Paradise, de Andrei Konchalovsky
Si el cine es un arte, Arte con mayúsculas, lo debemos a películas como Paradise y a tipos como Andrei Konchalovsky (Moscú, 1937) que ha perdido la industria norteamericana, en la que el director ruso languidecía sin rumbo, y ha ganado el Séptimo Arte. El director del díptico Siberiada (1997) huyó de Estados Unidos, en donde estaba condenado a hacer películas como Tango y Cash (1989) o superproducciones como La Odisea (1997) como recompensa a la extraordinaria El tren del infierno (1985), y recobra su sensibilidad cinematográfica en la Rusia que abandonó hace décadas y a la que ha vuelto para alegría de cinéfilos. Ulises regresa a su Ítaca.

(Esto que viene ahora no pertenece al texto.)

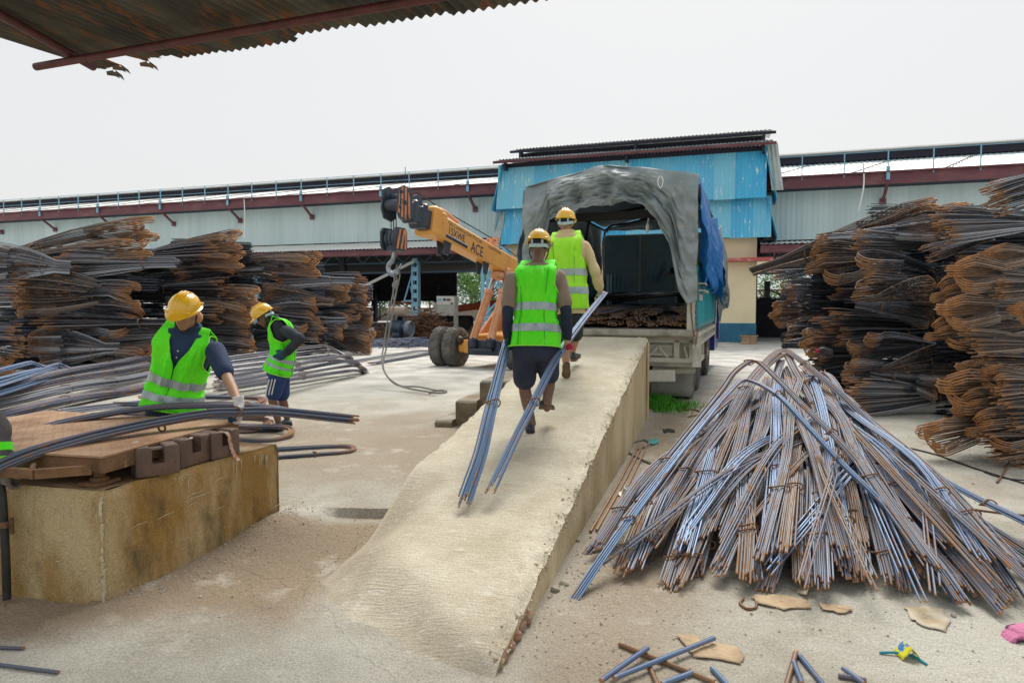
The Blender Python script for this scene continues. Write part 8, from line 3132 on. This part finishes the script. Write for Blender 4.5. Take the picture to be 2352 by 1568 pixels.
scrap_sheet('torn_paper', 'torn beige paper scraps on the ground at the right front', 'paper', [(2076, 1398), (2120, 1395), (2160, 1402), (2182, 1428), (2170, 1452), (2118, 1440), (2095, 1425)], m_paper, seed=4)
scrap_sheet('torn_paper', 'small brown paper scrap between the strip and the beige scraps', 'paper', [(1880, 1388), (1925, 1392), (1962, 1402), (1940, 1412), (1890, 1402)], m_card, seed=5)
scrap_sheet('plastic_scrap', 'blue plastic scrap by the slab edge', 'scrap', [(740, 1178), (752, 1180), (750, 1188), (742, 1186)], m_tarpb, seed=6)
scrap_sheet('plastic_scrap', 'pink wrapper scrap on the earth by the plinth', 'scrap', [(553, 1240), (568, 1237), (572, 1246), (560, 1248)], mat('pink_plastic', (0.6, 0.25, 0.32), 0.6), seed=7)
scrap_sheet('plastic_scrap', 'black rubber scrap on the earth by the plinth', 'scrap', [(555, 1252), (580, 1258), (583, 1264), (566, 1262)], MATS['black_rubber'], seed=8)
scrap_sheet('plastic_scrap', 'dusty red rag on the ground left of the heap', 'scrap', [(1396, 1200), (1412, 1196), (1420, 1212), (1405, 1220), (1392, 1212)], mat('dusty_red', (0.42, 0.16, 0.16), 0.85), seed=9)
scrap_sheet('plastic_scrap', 'teal scrap of plastic near the grass', 'scrap', [(1486, 1012), (1508, 1008), (1512, 1018), (1494, 1022)], mat('teal_plastic', (0.05, 0.32, 0.33), 0.6), seed=10)
scrap_sheet('plastic_scrap', 'black scrap beside the grass', 'scrap', [(1520, 986), (1545, 980), (1548, 992), (1528, 996)], MATS['black_rubber'], seed=11)

# wrapper with a teal ribbon
t = thing('snack_wrapper', 'yellow and blue wrapper lying with a teal ribbon at the right front', 'wrapper', on(2087, 1520))
mb = MB()
c = on(2087, 1510, 0.0)
mb.grid(lambda u, v: c + V((lerp(-.045, .045, u), lerp(-.03, .05, v), 0.055 * (1 - abs(u * 2 - 1)) + 0.008 * nz(u * 5, v * 5) + .004)), 8, 6)
modded(mb, 'wrapper_foil', mat('yellow_foil', (0.75, 0.70, 0.03), 0.35, col2=(0.03, 0.2, 0.6), scale=12, lo=0.56, hi=0.6), t, vox=0, smooth=0, solid=0.002)
mb = MB()
mb.tube(spline([on(2020, 1501, 0.006), on(2050, 1503, 0.012), on(2075, 1506, 0.012), on(2100, 1512, 0.01), on(2129, 1528, 0.006)], 5), 0.006, 5)
mb.build('ribbon', mat('teal_ribbon', (0.0, 0.27, 0.36), 0.5), t, world=True)
# pink glove
t = thing('work_glove', 'dropped pink and black work glove at the right edge', 'glove', on(2325, 1470))
mb = MB()
w0 = on(2375, 1462, 0.03)
hand_mesh(mb, w0, on(2310, 1466, 0.02) - w0, V((0, 0, -1)), V((0, -1, 0)), 0.5, 1.15, 1.5)
mb.tube([w0 + V((0.12, 0.02, 0.0)), w0 + V((.05, 0, 0)), w0], [.05, .045, .04], 12)
modded(mb, 'glove_knit', mat('pink_knit', (0.62, 0.20, 0.38), 0.9, col2=(0.05, 0.03, 0.05), scale=9, lo=0.55, hi=0.62, bump=0.5, bscale=60), t, vox=0.006, smooth=2)
# white cup
t = thing('plastic_cup', 'crushed white plastic cup between ramp and heap', 'cup', on(1440, 1136))
c = on(1440, 1138)
mb = MB()
mb.disc(c, (0.15, -0.2, 1), [(0.0, 0.075), (0.006, 0.075), (0.012, 0.05), (0.075, 0.042), (0.078, 0.036), (0.02, 0.03)], 20)
mb.build('cup_shell', mat('white_plastic', (0.75, 0.75, 0.72), 0.4), t, world=True)
# oil bottle on the right stack
t = thing('oil_bottle', 'black plastic bottle with red cap left on the right stack', 'bottle', P(1890, 812, 10.0))
mb = MB()
p, q = P(1880, 806, 10.0), P(1908, 811, 10.0)
d = (q - p).normalized()
mb.loft([tring(p + d * s, V((0, 1, 0)), V((0, 0, 1)), a, b, 16, 3) for s, a, b in ((0, .02, .025), (0.02, .035, .05), (0.05, .04, .065), (0.19, .04, .065), (0.2, .035, .055))])
mb.build('bottle_body', MATS['black_rubber'], t, world=True)
mb = MB()
mb.disc(p - d * 0.05, d, [(0, 0.02), (0.0, 0.022), (0.05, 0.022)], 12)
mb.build('cap', m_crim, t, world=True)
# black cloth strips on the heap
m_blkc = mat('black_cloth', (0.008, 0.012, 0.03), 0.9, bump=0.6, bscale=40)
for i, (px, py, Y, w_, lab) in enumerate(((2024, 1072, 5.05, .13, 'black cloth strip knotted on the right slope of the heap'), (2080, 1096, 4.95, .11, 'smaller black cloth lower down the right slope of the heap'), (1880, 1096, 5.0, .08, 'blue black cloth knot near the middle of the heap'))):
    c = P(px, py, Y) + V((0, -0.05, 0.03))
    mb = MB()
    for k in range(7):
        mb.ball(c + V((rs.uniform(-w_, w_) * .7, rs.uniform(-.02, .02), rs.uniform(-.02, .02))), (w_ * 0.28, 0.025, 0.018), Matrix.Rotation(rs.uniform(-.6, .6), 3, 'Y'), 8, 6)
    o = modded(mb, 'black_cloth', m_blkc, None, vox=0.008, smooth=1)
    tag(o, lab, 'cloth', 'black cloths on the heap')
# wires and ropes on the ground
for i, (pts, r, m, nm, lab) in enumerate((
        ([(2010, 985), (2060, 1020), (2150, 1045), (2250, 1080), (2400, 1125)], 0.008, m_blk, 'ground_cable', 'thin dark cable running across the yard at the right'),
        ([(2260, 1085), (2300, 1098), (2400, 1108)], 0.006, m_blk, 'ground_cable', 'short dark wire beside the long cable at the right'),
        ([(2180, 1160), (2260, 1175), (2400, 1190)], 0.008, m_tie, 'bar_end', 'rusty bar end sticking out over the right shoulder of the heap'),
        ([(1400, 1025), (1440, 1040), (1475, 1058), (1510, 1072)], 0.014, MATS['grey_rope'], 'wire_rope', 'frayed grey rope on the ground between ramp and heap'),
        ([(1418, 1042), (1445, 1020), (1480, 1012), (1490, 1022), (1462, 1034)], 0.012, MATS['grey_rope'], 'wire_rope', 'tangled rope loop beside the ramp wall bars'),
        ([(1560, 940), (1590, 936), (1612, 945), (1580, 952)], 0.01, m_tie, 'bent_bar', 'bent rusty bar behind the grass'),
        ([(1708, 1376), (1700, 1388), (1715, 1400), (1735, 1398), (1738, 1385)], 0.008, m_tie, 'tie_ring', 'broken tie ring lying in front of the heap'),
        ([(2290, 1110), (2310, 1080), (2318, 1062)], 0.010, m_tie, 'bent_bar', 'rusty bar stub by the near right stack'))):
    mb = MB()
    mb.tube(spline([on(a, b, r) for a, b in pts], 5), r, 6)
    o = mb.build(nm, m)
    tag(o, lab, 'wire' if 'cable' in nm else 'rope' if 'rope' in nm else 'steel bar')
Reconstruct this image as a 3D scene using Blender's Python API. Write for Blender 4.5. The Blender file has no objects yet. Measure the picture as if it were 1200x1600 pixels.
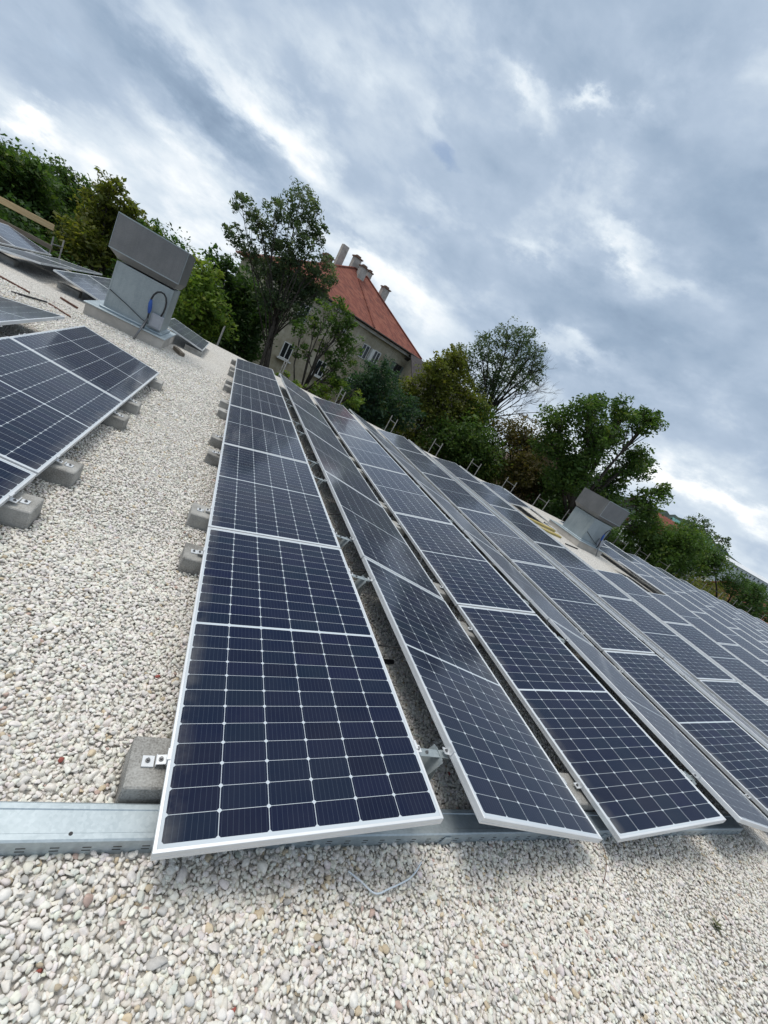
import bpy, math, random
import numpy as np
from mathutils import Vector, Matrix
R = math.radians
scene = bpy.context.scene
COL = scene.collection

# ------------------------------------------------------------------ camera
cam_d = bpy.data.cameras.new('camera')
cam = bpy.data.objects.new('camera', cam_d); COL.objects.link(cam)
cam_d.sensor_fit = 'HORIZONTAL'; cam_d.sensor_width = 36.0
F_PX = 646.6
cam_d.lens = F_PX / 1200 * 36.0
cam_d.clip_start = 0.05; cam_d.clip_end = 5000
CAM = np.array([-.3167, -.8111, 1.5225])
RT = np.array([0.830792, -0.283722, 0.478839]); UP = np.array([-0.333376, 0.435255, 0.836309]); FW = np.array([0.445696, 0.854433, -0.267021])
cam.matrix_world = Matrix(((RT[0], UP[0], -FW[0], CAM[0]), (RT[1], UP[1], -FW[1], CAM[1]), (RT[2], UP[2], -FW[2], CAM[2]), (0, 0, 0, 1)))
scene.camera = cam

# ------------------------------------------------------------------ light and exposure
SUN_DIR = Vector((-0.36, 0.26, 1.0)).normalized()      # towards the sun
SUN_STRENGTH, SUN_ANGLE = 1.5, 24
NISHITA_STRENGTH = 0.10
sun_d = bpy.data.lights.new('sun', 'SUN'); sun = bpy.data.objects.new('sun', sun_d); COL.objects.link(sun)
sun_d.energy = SUN_STRENGTH; sun_d.angle = R(SUN_ANGLE); sun_d.color = (1.0, .96, .90)
sun.rotation_euler = SUN_DIR.to_track_quat('Z', 'Y').to_euler()
sun.location = (0, 0, 30)
scene.view_settings.view_transform = 'Standard'; scene.view_settings.look = 'None'
scene.view_settings.exposure = 0.28; scene.view_settings.gamma = 1.0
scene.view_settings.use_curve_mapping = False
scene.cycles.max_bounces = 6
scene.cycles.use_denoising = True

# node helper -----------------------------------------------------------------
class NT:
    def __init__(s, tree):
        s.t = tree; tree.nodes.clear()
    def n(s, kind, **kw):
        nd = s.t.nodes.new(kind)
        for k, v in kw.items():
            if k == 'inp':
                for a, b in v.items():
                    if isinstance(b, bpy.types.NodeSocket): s.t.links.new(b, nd.inputs[a])
                    else: nd.inputs[a].default_value = b
            else: setattr(nd, k, v)
        return nd
    def m(s, op, a, b=None, c=None, clamp=False):
        nd = s.t.nodes.new('ShaderNodeMath'); nd.operation = op; nd.use_clamp = clamp
        for i, v in enumerate((a, b, c)):
            if v is None: continue
            if isinstance(v, bpy.types.NodeSocket): s.t.links.new(v, nd.inputs[i])
            else: nd.inputs[i].default_value = v
        return nd.outputs[0]
    def v(s, op, a, b=None, out=0):
        nd = s.t.nodes.new('ShaderNodeVectorMath'); nd.operation = op
        for i, v in enumerate((a, b)):
            if v is None: continue
            if isinstance(v, bpy.types.NodeSocket): s.t.links.new(v, nd.inputs[i])
            else: nd.inputs[i].default_value = v
        return nd.outputs[out]
    def mix(s, f, a, b, mode='MIX'):
        nd = s.t.nodes.new('ShaderNodeMix'); nd.data_type = 'RGBA'; nd.blend_type = mode
        for i, v in ((0, f), (6, a), (7, b)):
            if isinstance(v, bpy.types.NodeSocket): s.t.links.new(v, nd.inputs[i])
            else: nd.inputs[i].default_value = v if i == 0 else (*v[:3], 1)
        return nd.outputs[2]
    def ramp(s, f, stops, interp='LINEAR'):
        nd = s.t.nodes.new('ShaderNodeValToRGB'); cr = nd.color_ramp; cr.interpolation = interp
        while len(cr.elements) < len(stops): cr.elements.new(.5)
        for e, (p, c) in zip(cr.elements, stops):
            e.position = p; e.color = (*c[:3], 1) if not isinstance(c, (int, float)) else (c, c, c, 1)
        s.t.links.new(f, nd.inputs[0]); return nd.outputs[0]
    def link(s, a, b): s.t.links.new(a, b)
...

A través de tres personajes, y a sus entrevistas post mortem (con Dios o con el director del film, que vienen a ser lo mismo, en un simulacro teatral de Juicio Final), un policía colaboracionista del régimen de Vichy, Zhyul (Philippe Duquesne); una aristocrática y sofisticada condesa rusa que intenta salvar a dos niños judíos del Holocausto, Olga (Julia Visotskaya); y un joven oficial de las SS encargado de desbrozar la corrupción en los campos de exterminio por orden directa de Himmler, Helmut (Christian Crauss), Andrei Konchalovsky, en sobrio blanco y negro, pantalla cuadrada y tres idiomas (francés, ruso y alemán), nos ofrece un fresco de la historia reciente de Europa, de ese horror llamado nazismo que convirtió el Viejo Continente en el Infierno de Dante.
Eficaz en sus detalles atroces (una interna agoniza y sus compañeras de encierro y desgracia se abalanzan sobre ella, no para auxiliarla sino para robarle las botas; el eficaz jefe del campo de exterminio adiestra a una kapo cómo se debe patear a una persona); inspirada y genial (los flash backs en la villa italiana, luminosos en la oscuridad del campo de exterminio, son un contrapunto nostálgico y doloroso de como la belleza puede virar por el capricho de la historia hacia el horror en un instante; la conversación entre el jefe del campo de exterminio y el oficial de las SS en la que el primero le dice que para construir el paraíso alemán él ha creado el infierno), la película de Andrei Konchalovsky traspasa el alma de esos tres personajes cuyas breves vidas truncadas por la violencia se entrelazan en la vorágine de la locura humana. El inspector de policía francés se lamenta de no haber tenido ocasión de acostarse con la condesa rusa a la que ha detenido y se ofrece a él para esquivar el dolor insoportable de la tortura; el oficial de las SS reconoce en la nuca de la condesa rusa, una de las prisioneras del matadero que fiscaliza, a una fugaz amante en una villa italiana durante una jornada de estío cercano que no respondió luego nunca a sus cartas, y se humaniza, en un instante, en su afán por salvarla de la carnicería de la solución final de cuyo engranaje él forma parte; la condesa rusa se convierte, a su pesar, en heroína con su sacrificio que escapa a su propia razón, a la lógica de la supervivencia.
Obra maestra absoluta, en fondo y forma, esta película sobre la culpa y la redención, que ya obtuvo el León de Plata en el último festival de Venecia, es una pieza imprescindible en la filmografía irregular (Los amantes de María, Tiempo de amar, Una extraña amistad, El león en invierno…) del realizador ruso, puede que su mejor película junto a Siberiada y El tren del infierno. Discurso poliédrico el Andrei Konchalovsky sobre la ética y las raíces del mal, sobre las justificaciones humanas para no cuestionar la moralidad de las acciones, con esos oficiales nazis cultos y aristócratas que hablan de Antón Chejov y se conmueven de que su amante haya sido gaseada en ese campo mientras el ruido de fondo es el de esos trenes que llegan sin pausa con su carga humana a procesar.
Estados Unidos ha perdido un director de cine y Rusia ha recuperado un artista que había perdido.